I partnered with the UX Design Institute to create and deliver a professional UI design course for aspiring and practicing designers.
The challenge was to translate years of professional design experience into a structured learning experience that could teach complex concepts clearly, consistently, and at scale.
This involved not only designing the curriculum itself, but also writing the instructional content, creating supporting visuals, and presenting the material as the on-screen instructor throughout the course.
Experienced designers often operate on instinct. Through years of practice, many design decisions become second nature. The challenge was to unpack those mental models and transform them into lessons that students could understand and apply in their own work.
The course needed to teach practical, industry-relevant UI design skills; work for learners with varying levels of experience; balance theory and application; keep learners engaged throughout a self-paced online format; and scale to a global audience.

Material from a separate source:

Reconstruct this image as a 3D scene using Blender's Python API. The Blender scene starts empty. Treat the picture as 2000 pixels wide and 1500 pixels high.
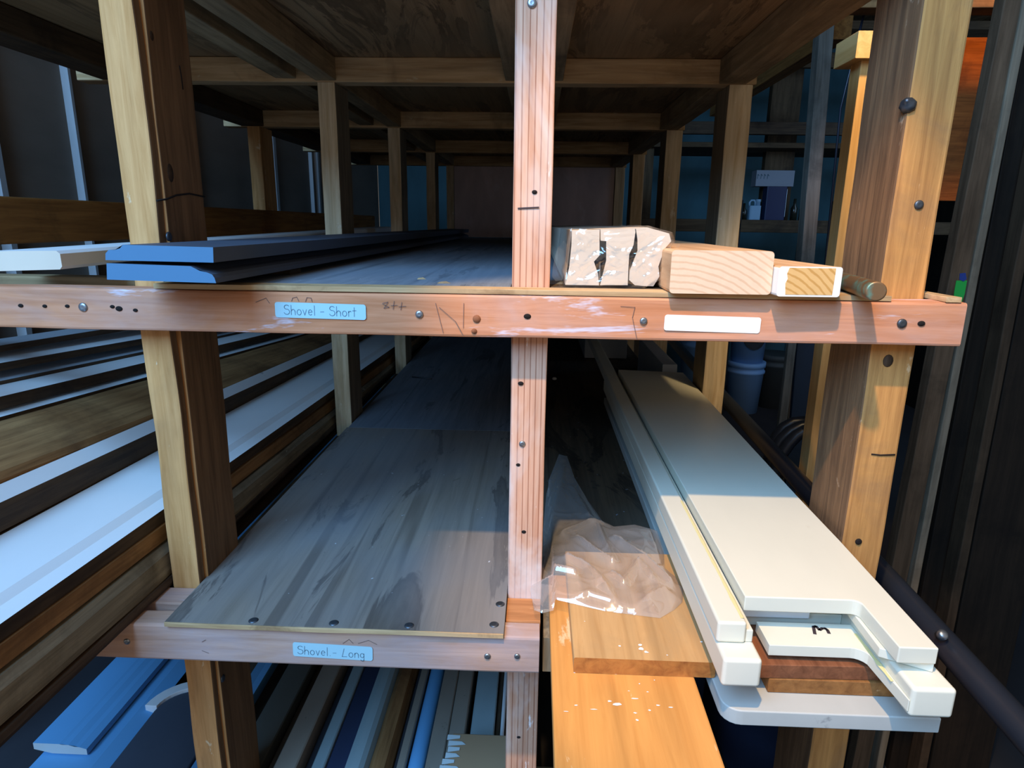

I was responsible for the end-to-end course design and delivery: curriculum design, learning structure and sequencing, lesson planning, script writing, visual teaching materials, presentation design, on-camera delivery, video recording, content refinement, and review.

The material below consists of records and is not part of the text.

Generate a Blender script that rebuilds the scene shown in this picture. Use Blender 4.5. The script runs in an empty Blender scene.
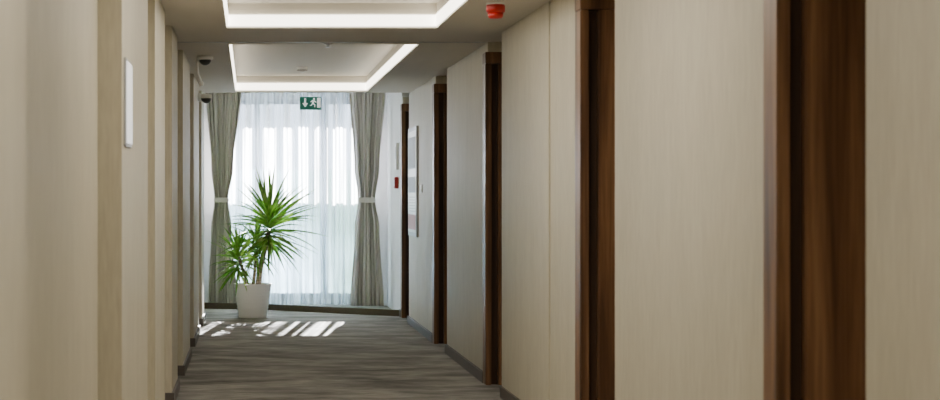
import bpy, bmesh, math, random
from mathutils import Vector
random.seed(7)
S=bpy.context.scene
EYE=1.316
# ---------------- materials ----------------
def mat(name):
    m=bpy.data.materials.new(name); m.use_nodes=True
    nt=m.node_tree; b=nt.nodes['Principled BSDF']; return m,nt,b
def simple(name,col,rough=.6,metal=0,emit=None,es=0):
    m,nt,b=mat(name)
    n=nt.nodes.new('ShaderNodeTexNoise'); n.inputs['Scale'].default_value=30
    r=nt.nodes.new('ShaderNodeValToRGB')
    c=Vector(col)
    r.color_ramp.elements[0].color=(*(c*.95),1); r.color_ramp.elements[1].color=(*(c*1.04),1)
    nt.links.new(n.outputs['Fac'],r.inputs['Fac']); nt.links.new(r.outputs['Color'],b.inputs['Base Color'])
    b.inputs['Roughness'].default_value=rough; b.inputs['Metallic'].default_value=metal
    if emit:
        b.inputs['Emission Color'].default_value=(*emit,1); b.inputs['Emission Strength'].default_value=es
    return m
def streak(name,c1,c2,scale,rough=.7,ns=1.0,detail=6,bump=.0,c3=None,fine=None,lo=.35,hi=.68,spec=.3,fac=.45):
    m,nt,b=mat(name); L=nt.links
    tc=nt.nodes.new('ShaderNodeTexCoord'); mp=nt.nodes.new('ShaderNodeMapping'); mp.inputs['Scale'].default_value=scale
    n=nt.nodes.new('ShaderNodeTexNoise'); n.inputs['Scale'].default_value=ns; n.inputs['Detail'].default_value=detail
    n.inputs['Distortion'].default_value=.35
    L.new(tc.outputs['Object'],mp.inputs['Vector']); L.new(mp.outputs['Vector'],n.inputs['Vector'])
    r=nt.nodes.new('ShaderNodeValToRGB'); e=r.color_ramp.elements
    e[0].position=lo; e[0].color=(*c1,1); e[1].position=hi; e[1].color=(*c2,1)
    if c3:
        x=e.new((lo+hi)/2); x.color=(*c3,1)
    L.new(n.outputs['Fac'],r.inputs['Fac']); out=r.outputs['Color']; h=n.outputs['Fac']
    if fine:
        mp2=nt.nodes.new('ShaderNodeMapping'); mp2.inputs['Scale'].default_value=fine
        n2=nt.nodes.new('ShaderNodeTexNoise'); n2.inputs['Scale'].default_value=1; n2.inputs['Detail'].default_value=4
        L.new(tc.outputs['Object'],mp2.inputs['Vector']); L.new(mp2.outputs['Vector'],n2.inputs['Vector'])
        mx=nt.nodes.new('ShaderNodeMix'); mx.data_type='RGBA'; mx.blend_type='OVERLAY'; mx.inputs['Factor'].default_value=fac
        L.new(out,mx.inputs['A']); L.new(n2.outputs['Fac'],mx.inputs['B']); out=mx.outputs['Result']
    L.new(out,b.inputs['Base Color'])
    if bump:
        bp=nt.nodes.new('ShaderNodeBump'); bp.inputs['Strength'].default_value=bump; bp.inputs['Distance'].default_value=.01
        L.new(h,bp.inputs['Height']); L.new(bp.outputs['Normal'],b.inputs['Normal'])
    b.inputs['Roughness'].default_value=rough; b.inputs['Specular IOR Level'].default_value=spec
    return m
WALL=streak('wallpaper',(.50,.46,.352),(.545,.503,.388),(7,7,1.5),rough=.55,fine=(70,70,9),bump=.0,fac=.2,lo=.3,hi=.72)
WALLW=simple('white_paint',(.80,.785,.76),.7)
CEIL=simple('ceiling_paint',(.62,.58,.51),.8)
WOOD=streak('walnut',(.085,.042,.019),(.29,.155,.072),(14,14,.8),rough=.4,c3=(.18,.09,.041),fine=(90,90,3),detail=8,fac=.45)
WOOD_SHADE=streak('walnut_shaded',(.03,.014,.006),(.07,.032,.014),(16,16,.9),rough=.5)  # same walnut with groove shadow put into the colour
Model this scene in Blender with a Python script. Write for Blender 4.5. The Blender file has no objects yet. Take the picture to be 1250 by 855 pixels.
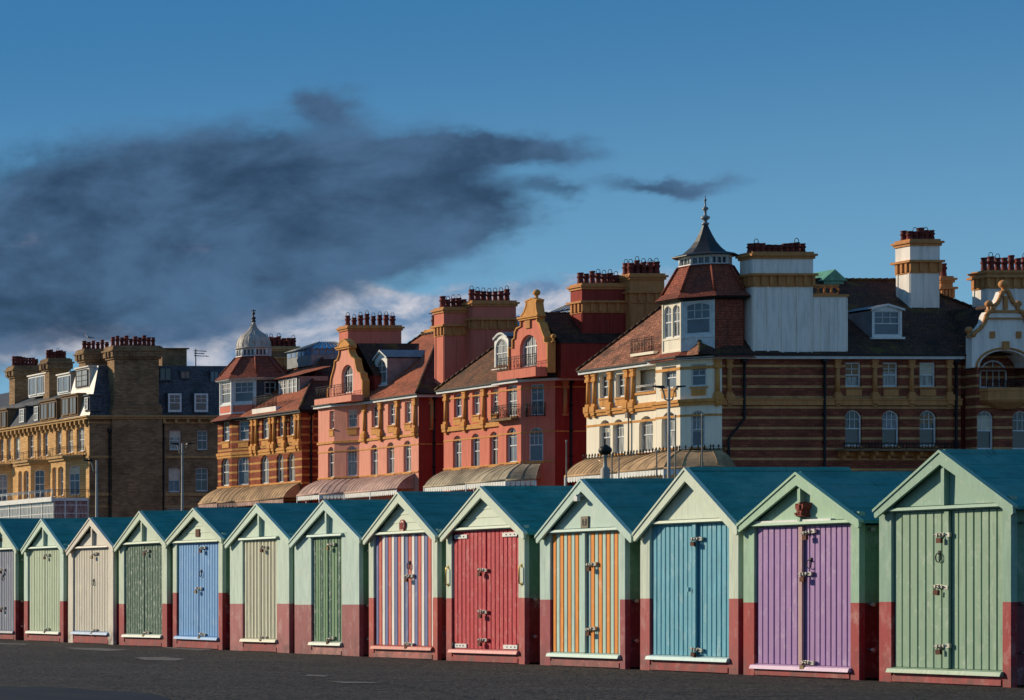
import bpy, math, random
from mathutils import Vector, geometry
random.seed(7)
scene = bpy.context.scene
COL = scene.collection
F = 3169.0; VPX = 1250.0; HY = 732.0; HC = 0.89      # survey of the photograph: focal length, horizon, eye height
R = math.radians

# ------------------------------------------------------------------ helpers
def lin(c):
    c = c/255.0
    return c/12.92 if c <= 0.04045 else ((c+0.055)/1.055)**2.4
def C(r, g, b, k=1.0): return (lin(r)*k, lin(g)*k, lin(b)*k, 1.0)

def link(o, parent=None):
    COL.objects.link(o)
    if parent is not None: o.parent = parent
    return o
def thing(name, label, cat, loc=(0,0,0), rz=0.0, group=None):
    o = bpy.data.objects.new(name, None); link(o)
    o.empty_display_size = 0.3
    o.location = loc; o.rotation_euler = (0,0,rz)
    o['label'] = label; o['category'] = cat
    if group: o['group'] = group
    return o
def struct(o): o['kind'] = 'structure'; return o

class MB:
    def __init__(s): s.v = []; s.f = []; s.m = []; s.uv = []; s.sm = []
    def face(s, pts, m=0, smooth=False, uv=None):
        i = len(s.v); pts = [Vector(p) for p in pts]
        s.v += pts; s.f.append(list(range(i, i+len(pts)))); s.m.append(m); s.sm.append(smooth)
        if uv is None:
            n = Vector((0,0,0))
            for k in range(len(pts)):
                a = pts[k]; b = pts[(k+1) % len(pts)]
                n += a.cross(b)
            if n.length < 1e-12: n = Vector((0,0,1))
            n.normalize()
            t = Vector((0,0,1)).cross(n)
            t = Vector((1,0,0)) if t.length < 1e-3 else t.normalized()
            w = n.cross(t)
            uv = [(t.dot(p), w.dot(p)) for p in pts]
        s.uv += uv
    def quadgrid(s, rows, m=0, smooth=True, closed=False):
        for i in range(len(rows)-1):
            a = rows[i]; b = rows[i+1]; n = len(a)
            for j in range(n if closed else n-1):
                k = (j+1) % n
                s.face([a[j], a[k], b[k], b[j]], m, smooth)
    def box(s, x0, x1, y0, y1, z0, z1, m=0):
        if x0 > x1: x0, x1 = x1, x0
        if y0 > y1: y0, y1 = y1, y0
        if z0 > z1: z0, z1 = z1, z0
        p = [(x0,y0,z0),(x1,y0,z0),(x1,y1,z0),(x0,y1,z0),(x0,y0,z1),(x1,y0,z1),(x1,y1,z1),(x0,y1,z1)]
        for f in ((0,3,2,1),(4,5,6,7),(0,1,5,4),(1,2,6,5),(2,3,7,6),(3,0,4,7)):
            s.face([p[i] for i in f], m)
    def prism(s, bot, top, m=0, caps=True):
        """bot, top: matching rings, counter-clockwise seen from above/outside"""
        n = len(bot)
        for i in range(n):
            j = (i+1) % n
            s.face([bot[i], bot[j], top[j], top[i]], m)
        if caps:
            s.face(list(reversed(bot)), m); s.face(top, m)
    def oriented(s, p0, p1, n, d0, d1, z0, z1, m=0):
        """box along plan segment p0-p1, from d0 to d1 outward along n"""
        p0 = Vector(p0); p1 = Vector(p1); n = Vector(n)
        a = p0+n*d0; b = p1+n*d0; c = p1+n*d1; d = p0+n*d1
        ring = [a, b, c, d]
        area = sum(ring[i].x*ring[(i+1) % 4].y-ring[(i+1) % 4].x*ring[i].y for i in range(4))
        if area < 0: ring.reverse()
        s.prism([(q.x,q.y,z0) for q in ring], [(q.x,q.y,z1) for q in ring], m)
    def lathe(s, cx, cy, prof, seg=12, m=0, smooth=True, rot=0.0, cap=True):
        rows = []
        for r, z in prof:
            rows.append([(cx+r*math.cos(rot+2*math.pi*k/seg), cy+r*math.sin(rot+2*math.pi*k/seg), z) for k in range(seg)])
        s.quadgrid(rows, m, smooth, True)
        if cap:
            if prof[0][0] > 1e-4: s.face(list(reversed(rows[0])), m)
            if prof[-1][0] > 1e-4: s.face(rows[-1], m)
    def tube(s, pts, r, seg=6, m=0, smooth=True):
        pts = [Vector(p) for p in pts]; rows = []
        for i, p in enumerate(pts):
            d = (pts[min(i+1, len(pts)-1)]-pts[max(i-1, 0)]).normalized()
            up = Vector((0,0,1)) if abs(d.z) < 0.9 else Vector((1,0,0))
            a = d.cross(up).normalized(); b = a.cross(d).normalized()
            rr = r[i] if isinstance(r, (list, tuple)) else r
            rows.append([p+a*math.cos(2*math.pi*k/seg)*rr+b*math.sin(2*math.pi*k/seg)*rr for k in range(seg)])
        s.quadgrid(rows, m, smooth, True)
        s.face(list(reversed(rows[0])), m); s.face(rows[-1], m)
    def mesh(s, name, mats):
        me = bpy.data.meshes.new(name)
        me.from_pydata([tuple(v) for v in s.v], [], s.f)
        me.polygons.foreach_set('material_index', s.m)
        me.polygons.foreach_set('use_smooth', s.sm)
        ul = me.uv_layers.new(name='UVMap')
        flat = [c for u in s.uv for c in u]
        ul.data.foreach_set('uv', flat)
        for mt in (mats if isinstance(mats, (list, tuple)) else [mats]): me.materials.append(mt)
        if any(s.sm):
            import bmesh
            bm = bmesh.new(); bm.from_mesh(me); bmesh.ops.remove_doubles(bm, verts=bm.verts, dist=1e-4)
            bm.to_mesh(me); bm.free()
        me.update()
        return me
    def build(s, name, mats, parent=None):
        return link(bpy.data.objects.new(name, s.mesh(name, mats)), parent)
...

Rather than presenting UI design as a collection of isolated topics, I designed the course as a progressive learning experience. Each lesson built on previous concepts, helping learners develop a deeper understanding of how visual design decisions work together to create effective interfaces.
Topics included visual hierarchy, typography, layout systems, colour, components and patterns, design systems, consistency and usability, and interface refinement.

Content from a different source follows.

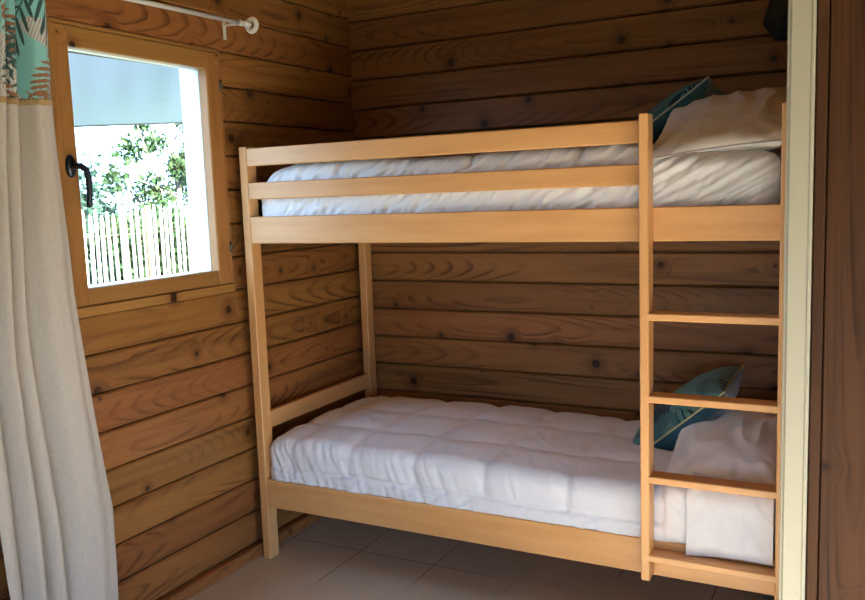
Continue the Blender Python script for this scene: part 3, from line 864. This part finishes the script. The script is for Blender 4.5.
# sparse tree whose branches cross the right part of the view
X0 = -6.2
def tree_blobs():
    rs = np.random.RandomState(5); out = []
    for (yy, zz, rr, c) in ((5.7, 1.55, .34, 340), (6.0, 1.9, .28, 220), (5.35, 2.1, .25, 130), (6.15, 2.45, .22, 90), (5.0, 1.75, .2, 90), (5.95, 2.85, .18, 50), (5.3, 2.75, .12, 26), (4.5, 2.85, .12, 24), (5.75, 2.2, .22, 110), (6.4, 1.7, .4, 400), (4.85, 2.87, .1, 22), (6.3, 2.1, .25, 200), (6.6, 2.6, .3, 150), (5.6, 2.42, .12, 50)):
        out.append((X0 + rs.uniform(-.2, .2), yy, zz, rr * .85, int(c * 1.6)))
    return out
plant('tree', 'slender light green tree rising behind the paling fence', 'tree', (X0, 5.9, -.3), tree_blobs(), 'leaf', .042,
      [([(X0, 5.9, -.3), (X0, 5.95, .8), (X0, 6.05, 1.6), (X0, 5.95, 2.3), (X0, 5.85, 3.0)], [.06, .05, .035, .022, .012]),
       ([(X0, 6.02, 1.4), (X0, 5.6, 1.9), (X0, 5.3, 2.7)], [.02, .014, .006]), ([(X0, 6.0, 2.2), (X0, 6.3, 2.6)], [.014, .006]), ([(X0, 6.0, 1.5), (X0, 5.3, 1.75), (X0, 4.9, 1.8)], [.016, .01, .005])], 11)
def row(x, y0, y1, n, z, r, cnt, seed):
    rs = np.random.RandomState(seed); return [(x + rs.uniform(-.3, .3), y0 + (y1 - y0) * (i + .5) / n + rs.uniform(-.1, .1), z * rs.uniform(.75, 1.1), r * rs.uniform(.8, 1.2), cnt) for i in range(n)]
plant('shrub', 'dense green shrub right behind the paling fence', 'shrub', (-5.9, 5.4, -.3), row(-5.9, 4.6, 6.4, 6, 1.12, .42, 1300, 1) + row(-5.8, 4.6, 6.4, 6, .4, .46, 1200, 2), 'leaf', .055,
      [([(-5.9, 5.4, -.3), (-5.9, 5.3, .4), (-5.9, 5.1, .9)], [.04, .03, .01])], 21)
plant('shrub', 'blue green shrub behind the left end of the paling fence', 'shrub', (-6.3, 4.3, -.3), row(-6.3, 3.2, 4.9, 6, 1.25, .42, 1100, 3) + row(-6.2, 3.2, 4.9, 6, .5, .46, 1100, 4), 'leaf2', .055,
      [([(-6.3, 4.2, -.3), (-6.3, 4.3, .5), (-6.3, 4.2, 1.1)], [.04, .03, .01])], 22)
plant('tree', 'hazy blue green tree far beyond the paling fence', 'tree', (-13, 9.3, -.3), [(-13, 8.3, 1.7, .8, 600), (-13, 9.3, 2.1, .8, 620), (-13, 10.3, 1.7, .9, 620), (-13, 7.4, 1.2, .7, 500)], 'leaf2', .07,
      [([(-13, 9.3, -.3), (-13, 9.3, 2.0)], [.12, .05])], 23)

# ------------------------------------------------------------------ light
w = D.worlds.new('sky'); bpy.context.scene.world = w; w.use_nodes = True
nt = w.node_tree; bg = nt.nodes['Background']
bg.inputs[0].default_value = (.44, .66, 1.0, 1); bg.inputs[1].default_value = 18.0
sd = Vector((1.0, -.10, .36)).normalized()
sl = D.lights.new('sun', 'SUN'); sl.energy = 150; sl.angle = .01; sl.color = (1.0, .98, .95)
so = D.objects.new('sun', sl); COL.objects.link(so); so.rotation_euler = sd.to_track_quat('Z', 'Y').to_euler(); so.location = (0, -10, 10)
def portal(name, loc, rot, sx, sy):
    L = D.lights.new(name, 'AREA'); L.shape = 'RECTANGLE'; L.size = sx; L.size_y = sy; L.cycles.is_portal = True
    o = D.objects.new(name, L); COL.objects.link(o); o.location = loc; o.rotation_euler = rot
portal('window_portal', (XW - .18, (W0 + W1) / 2, 1.51), (0, -PI / 2, 0), .92, .76)
portal('right_portal', (RX + .11, (DY0 + DY1) / 2, DH / 2), (0, PI / 2, 0), DH, DY1 - DY0)
portal('rear_portal', ((RX0 + RX1) / 2, RY - .11, RH / 2), (PI / 2, 0, 0), RX1 - RX0, RH)

# ------------------------------------------------------------------ camera
cam = D.cameras.new('camera'); co = D.objects.new('camera', cam); COL.objects.link(co)
cam.sensor_fit = 'HORIZONTAL'; cam.sensor_width = 36; cam.lens = 843.1 / 865 * 36; cam.clip_start = .02; cam.clip_end = 200
y_, p_, r_ = .4868, -.1232, -.0353
cy_, sy_, cp, sp_, cr, sr = math.cos(y_), math.sin(y_), math.cos(p_), math.sin(p_), math.cos(r_), math.sin(r_)
Fw = Vector((-sy_ * cp, cy_ * cp, sp_)); Rt = Vector((cy_, sy_, 0)); U = Rt.cross(Fw)
R2 = Rt * cr + U * sr; U2 = -Rt * sr + U * cr
co.matrix_world = Matrix(((R2.x, U2.x, -Fw.x, 2.1117), (R2.y, U2.y, -Fw.y, -2.4872), (R2.z, U2.z, -Fw.z, 1.3967), (0, 0, 0, 1)))
sc = bpy.context.scene; sc.camera = co
sc.view_settings.view_transform = 'Standard'; sc.view_settings.look = 'None'; sc.view_settings.gamma = 1.0; sc.view_settings.use_curve_mapping = False
sc.view_settings.exposure = -0.50
sc.cycles.use_denoising = True; sc.cycles.max_bounces = 8; sc.cycles.diffuse_bounces = 6; sc.cycles.glossy_bounces = 3; sc.cycles.transparent_max_bounces = 12
sc.cycles.sample_clamp_indirect = 8; sc.cycles.caustics_reflective = False; sc.cycles.caustics_refractive = False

The focus was not simply on creating attractive interfaces, but on understanding the rationale behind design decisions.
A major part of the project involved script writing. Every lesson had to be carefully structured to explain concepts clearly while maintaining engagement and momentum.
This required simplifying complex concepts, sequencing information logically, creating memorable explanations and examples, and maintaining consistency across the entire course.
The process was similar to the work I do today when communicating complex systems and strategies to stakeholders: breaking difficult ideas into understandable pieces.
Alongside the written content, I developed visual examples and teaching materials to support the lessons. These included interface critiques, before-and-after comparisons, visual breakdowns, process illustrations, and annotated examples.
The goal was to make abstract concepts tangible and immediately understandable.
Once the curriculum and scripts were complete, I recorded the lessons as the on-screen instructor in a professional studio environment.
This required a different skill set again: public speaking, on-camera presentation, explaining concepts naturally and confidently, and maintaining clarity and energy across long recording sessions.
The result was a consistent learning experience where the same person who designed the material also delivered it directly to learners.
The course became part of the UX Design Institute's professional education offering and has helped teach UI design principles to designers around the world.
More importantly, the project reinforced a skill that continues to be central to my work today: the ability to take complex subjects and make them understandable.
Whether teaching UI design, explaining information architecture, or communicating long-term product strategy, the underlying challenge is often the same: helping people understand complexity so they can make better decisions.